Ahead of the September 30th farm bill deadline, this week's #FarmBillFriday highlights House Agriculture Committee Chairman Mike Conaway’s frustration that he and his colleagues will be unable to get a bill done on time and underscores his commitment to completing a farm bill before the end of the year that provides a strong safety net for farmers, ranchers and consumers.

DOWNLOAD audio of Chairman Conaway's remarks without music HERE.

"... getting this farm bill done ought to be about the policy, it ought to be about the people, it ought to be about who we can help ..."

Chairman Conaway said:
I told a writer the other day that I probably played football too long but as long as there was time on the clock, the score didn’t matter, you just go at it as hard as you can, for as long as you can. Once the clock goes to all zeros, which will be midnight on Sept. 30, then it’s a new game.

Folks are beginning to talk about extensions or whatever they want to. To me, that means they’ve given up and I hate giving up. I just—I don’t like people who give up. That’s just not what we do. Where we sit right now it is across almost all of the titles, there are legitimate policy differences of opinion across them. It’s not just SNAP, it’s not just the farm bill, it’s not just conservation, it’s not title—it’s a variety of things that we have yet to come to grips with. It’s really frustrating because no one of them, who are actually all of them in combination, are worthy of us not getting this done. It’s just a matter of having the political will to make those hard choices.

Producers don’t need the additional anxiety or uncertainty of not knowing what the next 5 years looks like with respect to a farm bill. They’re living this five year drop in net farm income, 50 percent drop, the worst since the depression, no real prospects of the commodity prices getting any better, so getting the farm bill done is really important, but it’s got to be important to everybody negotiating. Right now, I don’t get the sense that getting something done has quite the sense of urgency with my Senate colleagues as it does with me.

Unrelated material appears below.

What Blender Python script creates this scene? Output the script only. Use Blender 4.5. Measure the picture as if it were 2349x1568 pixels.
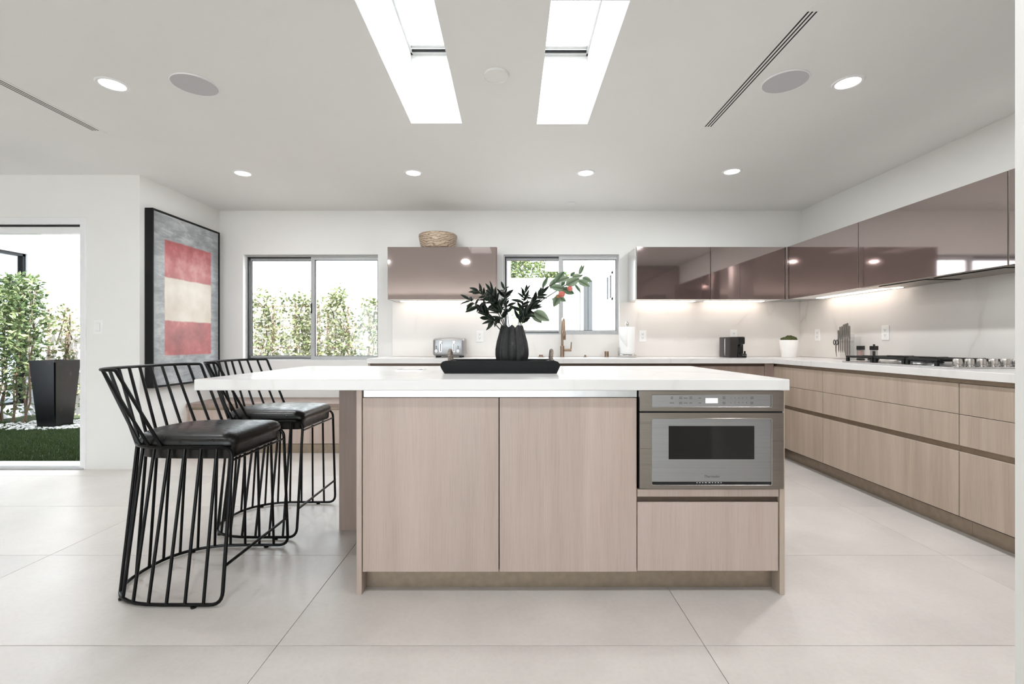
import bpy, bmesh, math, random
from mathutils import Vector, Matrix
R = random.Random(7)
PI = math.pi
for _o in list(bpy.data.objects):
    bpy.data.objects.remove(_o)
SC = bpy.context.scene
COL = SC.collection

# ------------------------------------------------------------------ camera
EYE = 1.065
cam_data = bpy.data.cameras.new('camera')
cam_data.sensor_width = 36.0
cam_data.lens = 36.0 * 1065.0 / 2349.0
cam_data.clip_start = 0.05
cam = bpy.data.objects.new('camera', cam_data)
cam.location = (0, 0, EYE)
cam.rotation_euler = (PI / 2, 0, 0)
COL.objects.link(cam)
SC.camera = cam
# ------------------------------------------------------------------ sky
world = bpy.data.worlds.new('sky')
SC.world = world
world.use_nodes = True
_bg = world.node_tree.nodes['Background']
_bg.inputs['Color'].default_value = (0.86, 0.935, 1.0, 1)
_bg.inputs['Strength'].default_value = 5.6
# ------------------------------------------------------------------ sun
sun_data = bpy.data.lights.new('sun', 'SUN')
sun_data.energy = 18.0
sun_data.angle = math.radians(0.6)
sun_data.color = (1.0, 0.97, 0.93)
sun = bpy.data.objects.new('sun', sun_data)
sun.rotation_euler = Vector((-0.16, 0.56, -0.80)).to_track_quat('-Z', 'Y').to_euler()
sun.location = (2, -6, 9)
COL.objects.link(sun)
# ------------------------------------------------------------------ view
SC.view_settings.view_transform = 'Standard'
SC.view_settings.look = 'None'
SC.view_settings.exposure = 0.26
SC.view_settings.gamma = 1.0
SC.view_settings.use_curve_mapping = False
SC.cycles.use_denoising = True
SC.cycles.use_adaptive_sampling = True
SC.cycles.adaptive_threshold = 0.02
SC.cycles.max_bounces = 10
SC.cycles.diffuse_bounces = 6
SC.cycles.glossy_bounces = 5
SC.cycles.transparent_max_bounces = 24
SC.cycles.sample_clamp_indirect = 12.0
SC.cycles.caustics_reflective = False
SC.cycles.caustics_refractive = False


def portal(name, loc, sx, sy, direction):
    """sky sampling guide in an opening: gives off nothing itself"""
    d = bpy.data.lights.new(name, 'AREA')
    d.shape = 'RECTANGLE'
    d.size, d.size_y = sx, sy
    d.cycles.is_portal = True
    o = bpy.data.objects.new(name, d)
    o.location = loc
    o.rotation_euler = Vector(direction).to_track_quat('-Z', 'Y').to_euler()
    COL.objects.link(o)


# ------------------------------------------------------------------ main dimensions
YB, XR, XL, YL, ZC = 4.953, 3.08, -3.12, 3.89, 2.465
XFAR, YREAR = -6.6, -4.6
W1 = (-2.87, -1.43, 0.87, 2.0)
W2 = (-0.09, 1.142, 1.144, 2.0)
DOOR = (-6.2, -3.60, 0.0, 2.10)
REAR = (-5.0, 1.4, 0.0, 2.3)
SKY_L = (-0.645, -0.32, 1.90, 2.975)
SKY_R = (0.16, 0.485, 1.905, 2.985)
CT = 0.91
portal('portal_window', ((W1[0] + W1[1]) / 2, YB + 0.16, (W1[2] + W1[3]) / 2), 1.44, 1.13, (0, -1, 0))
portal('portal_sink_window', ((W2[0] + W2[1]) / 2, YB + 0.16, (W2[2] + W2[3]) / 2), 1.23, 0.86, (0, -1, 0))
portal('portal_garden_door', (-4.9, YL + 0.16, 1.05), 2.6, 2.1, (0, -1, 0))
portal('portal_rear', (-1.8, YREAR - 0.16, 1.15), 6.4, 2.3, (0, 1, 0))
portal('portal_skylight', (-0.483, 2.44, 2.93), 0.325, 1.075, (0, 0, -1))
portal('portal_skylight', (0.322, 2.445, 2.93), 0.325, 1.08, (0, 0, -1))


# ------------------------------------------------------------------ materials
def lin(c):
    r = []
    for v in c:
        v /= 255.0
        r.append(v / 12.92 if v <= 0.04045 else ((v + 0.055) / 1.055) ** 2.4)
    return tuple(r) + (1.0,)


class NT:
    def __init__(self, name):
        self.m = bpy.data.materials.new(name)
        self.m.use_nodes = True
        self.t = self.m.node_tree
        self.b = self.t.nodes['Principled BSDF']
        self.out = self.t.nodes['Material Output']

    def n(self, kind, **kw):
        nd = self.t.nodes.new(kind)
        for k, v in kw.items():
            if k in nd.inputs:
                nd.inputs[k].default_value = v
            else:
                setattr(nd, k, v)
        return nd

    def l(self, a, b):
        self.t.links.new(a, b)

    def coords(self, scale=(1, 1, 1), jitter=0.0, rot=(0, 0, 0)):
        tc = self.n('ShaderNodeTexCoord')
        mp = self.n('ShaderNodeMapping')
        mp.inputs['Scale'].default_value = scale
        mp.inputs['Rotation'].default_value = rot
        src = tc.outputs['Object']
        if jitter:
            oi = self.n('ShaderNodeObjectInfo')
            mul = self.n('ShaderNodeMath', operation='MULTIPLY')
            mul.inputs[1].default_value = jitter
            self.l(oi.outputs['Random'], mul.inputs[0])
            ad = self.n('ShaderNodeVectorMath', operation='ADD')
            self.l(src, ad.inputs[0])
            self.l(mul.outputs[0], ad.inputs[1])
            src = ad.outputs[0]
        self.l(src, mp.inputs['Vector'])
        return mp.outputs['Vector']

    def noise(self, vec, scale=5.0, detail=4.0, rough=0.5, dist=0.0):
        nd = self.n('ShaderNodeTexNoise')
        nd.inputs['Scale'].default_value = scale
        nd.inputs['Detail'].default_value = detail
        nd.inputs['Roughness'].default_value = rough
        nd.inputs['Distortion'].default_value = dist
        self.l(vec, nd.inputs['Vector'])
        return nd.outputs['Fac']

    def ramp(self, fac, stops, interp='LINEAR'):
        nd = self.n('ShaderNodeValToRGB')
        nd.color_ramp.interpolation = interp
        els = nd.color_ramp.elements
        while len(els) < len(stops):
            els.new(0.5)
        for e, (p, c) in zip(els, stops):
            e.position = p
            e.color = c
        self.l(fac, nd.inputs['Fac'])
        return nd.outputs['Color']

    def mix(self, fac, a, b, mode='MIX'):
        nd = self.n('ShaderNodeMix', data_type='RGBA', blend_type=mode)
        for sock, v in ((nd.inputs[0], fac), (nd.inputs[6], a), (nd.inputs[7], b)):
            if hasattr(v, 'links'):
                self.l(v, sock)
            else:
                sock.default_value = v
        return nd.outputs[2]

    def math(self, op, a, b=0.0, clamp=False):
        nd = self.n('ShaderNodeMath', operation=op, use_clamp=clamp)
        for sock, v in ((nd.inputs[0], a), (nd.inputs[1], b)):
            if hasattr(v, 'links'):
                self.l(v, sock)
            else:
                sock.default_value = v
        return nd.outputs[0]

    def bump(self, h, strength=0.1, dist=0.002):
        nd = self.n('ShaderNodeBump')
        nd.inputs['Strength'].default_value = strength
        nd.inputs['Distance'].default_value = dist
        self.l(h, nd.inputs['Height'])
        self.l(nd.outputs['Normal'], self.b.inputs['Normal'])

    def set(self, **kw):
        for k, v in kw.items():
            self.b.inputs[k].default_value = v


M = {}


def plain(key, rgb, rough=0.5, metal=0.0, var=0.03, scale=30.0, **kw):
    """plain coloured surface with a faint mottling"""
    t = NT(key)
    c = lin(rgb)
    d = tuple(x * (1 - var * 2) for x in c[:3]) + (1,)
    e = tuple(min(1, x * (1 + var)) for x in c[:3]) + (1,)
    f = t.noise(t.coords(), scale, 3)
    t.l(t.ramp(f, [(0.3, d), (0.7, e)]), t.b.inputs['Base Color'])
    t.set(Roughness=rough, Metallic=metal)
    for k, v in kw.items():
        t.b.inputs[k].default_value = v
    M[key] = t.m
    return t


plain('paint', (232, 231, 228), 0.6, var=0.008, scale=3)
plain('ceiling_paint', (228, 227, 225), 0.7, var=0.006, scale=2)
plain('trim_white', (232, 232, 232), 0.35, var=0.005)
plain('plastic_white', (238, 237, 235), 0.3, var=0.005)
plain('alu', (178, 178, 178), 0.4, 0.15)
plain('alu_dark', (38, 38, 40), 0.4, 0.3)
plain('black_metal', (2, 2, 2), 0.34, 0.0, **{'Specular IOR Level': 0.22})
plain('black_frame', (4, 4, 4), 0.5, **{'Specular IOR Level': 0.3})
plain('black_iron', (22, 22, 24), 0.5, 0.3, var=0.1)
plain('black_plastic', (18, 18, 18), 0.28)
plain('dark_plastic', (42, 38, 36), 0.35)
plain('black_glass', (20, 19, 19), 0.08)
plain('grille', (190, 189, 192), 0.8, var=0.04, scale=600)
plain('shadow_slot', (30, 30, 30), 0.9)
plain('bronze_channel', (150, 135, 118), 0.33, 0.75, var=0.05)
plain('dark_channel', (92, 78, 68), 0.4, 0.6, var=0.05)
plain('toe_kick', (158, 143, 126), 0.35, 0.6, var=0.06)
plain('carcass', (60, 52, 48), 0.6)
plain('bronze', (150, 128, 110), 0.3, 0.95)
plain('knob_metal', (196, 191, 186), 0.33, 0.85)
plain('knife_steel', (128, 122, 116), 0.35, 0.7)
plain('door_leaf', (66, 68, 71), 0.6, **{'Specular IOR Level': 0.08})
plain('pale_side', (206, 204, 202), 0.22, 0.8)  # pale glossy metal, lighter than the mauve doors
plain('chrome', (205, 203, 200), 0.15, 1.0)
plain('steel_dark_print', (40, 40, 42), 0.5)
plain('grey_print', (88, 84, 80), 0.5)
plain('paper', (240, 238, 236), 0.9, var=0.01, scale=200)
plain('pot_white', (244, 242, 240), 0.35, var=0.004)
plain('stucco', (240, 240, 238), 0.9, var=0.02, scale=40)
plain('stucco_shade', (205, 208, 214), 0.9, var=0.02, scale=40)
plain('gap', (14, 13, 13), 0.9)
plain('lid_grey', (205, 205, 204), 0.3, 0.6)
plain('stake', (120, 96, 76), 0.8, var=0.15)
plain('trellis_wood', (192, 168, 152), 0.8, var=0.12, scale=12)
plain('bark', (96, 80, 64), 0.9, var=0.2, scale=60)
plain('stem_green', (48, 50, 34), 0.7, var=0.15)
plain('pink_salt', (222, 188, 178), 0.7, var=0.1, scale=300)
plain('peppercorn', (30, 26, 24), 0.8, var=0.2, scale=300)
plain('concrete', (190, 188, 184), 0.9, var=0.05, scale=8)
plain('soil', (52, 44, 36), 0.95, var=0.2, scale=50)
plain('grout', (168, 163, 158), 0.9)


def brushed(key, rgb, rough, along='x'):
    t = NT(key)
    sc = {'x': (1.5, 200, 200), 'z': (200, 200, 1.5)}[along]
    f = t.noise(t.coords(sc), 1.0, 3)
    c = lin(rgb)
    t.l(t.ramp(f, [(0.3, tuple(x * 0.9 for x in c[:3]) + (1,)), (0.7, c)]), t.b.inputs['Base Color'])
    t.set(Metallic=0.95)
    t.l(t.ramp(f, [(0.2, (rough - 0.05,) * 3 + (1,)), (0.8, (rough + 0.06,) * 3 + (1,))]), t.b.inputs['Roughness'])
    M[key] = t.m


brushed('steel', (150, 142, 134), 0.30)
brushed('steel_light', (168, 168, 168), 0.34)
brushed('steel_bright', (214, 212, 210), 0.24)


def wood(key, a, b, c, rough=0.45, fine=1.0):
    t = NT(key)
    v = t.coords((14, 14, 0.7), jitter=17.0)
    f1 = t.noise(v, 1.0, 5, 0.55, 0.6)
    v2 = t.coords((260, 260, 5), jitter=9.0)
    f2 = t.noise(v2, 1.0, 3, 0.6)
    v3 = t.coords((5, 5, 0.35), jitter=5.0)
    f3 = t.noise(v3, 1.0, 2)
    base = t.ramp(f1, [(0.3, lin(a)), (0.5, lin(b)), (0.72, lin(c))])
    g = t.ramp(f2, [(0.30, (0.80, 0.79, 0.78, 1)), (0.55, (1, 1, 1, 1))])
    base = t.mix(0.55 * fine, base, g, 'MULTIPLY')
    h = t.ramp(f3, [(0.3, (0.93, 0.93, 0.93, 1)), (0.7, (1.04, 1.03, 1.03, 1))])
    base = t.mix(1.0, base, h, 'MULTIPLY')
    t.l(base, t.b.inputs['Base Color'])
    t.set(Roughness=rough)
    t.bump(f2, 0.12, 0.001)
    M[key] = t.m


wood('oak', (182, 163, 151), (187, 169, 158), (192, 175, 164))
wood('oak_drawer', (170, 154, 138), (179, 163, 147), (187, 172, 157))
wood('oak_dark', (138, 118, 108), (150, 131, 121), (160, 142, 132))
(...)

I need to make hay while the sun shines right now. It’s shining on us and getting this farm bill done ought to be about the policy, it ought to be about the people, it ought to be about who we can help, who we can assist in these really really hard times. And just know that, the House of Representative guys that are fighting this fight are in it to get this thing done because their recognition of just how tough times are right now in production agriculture.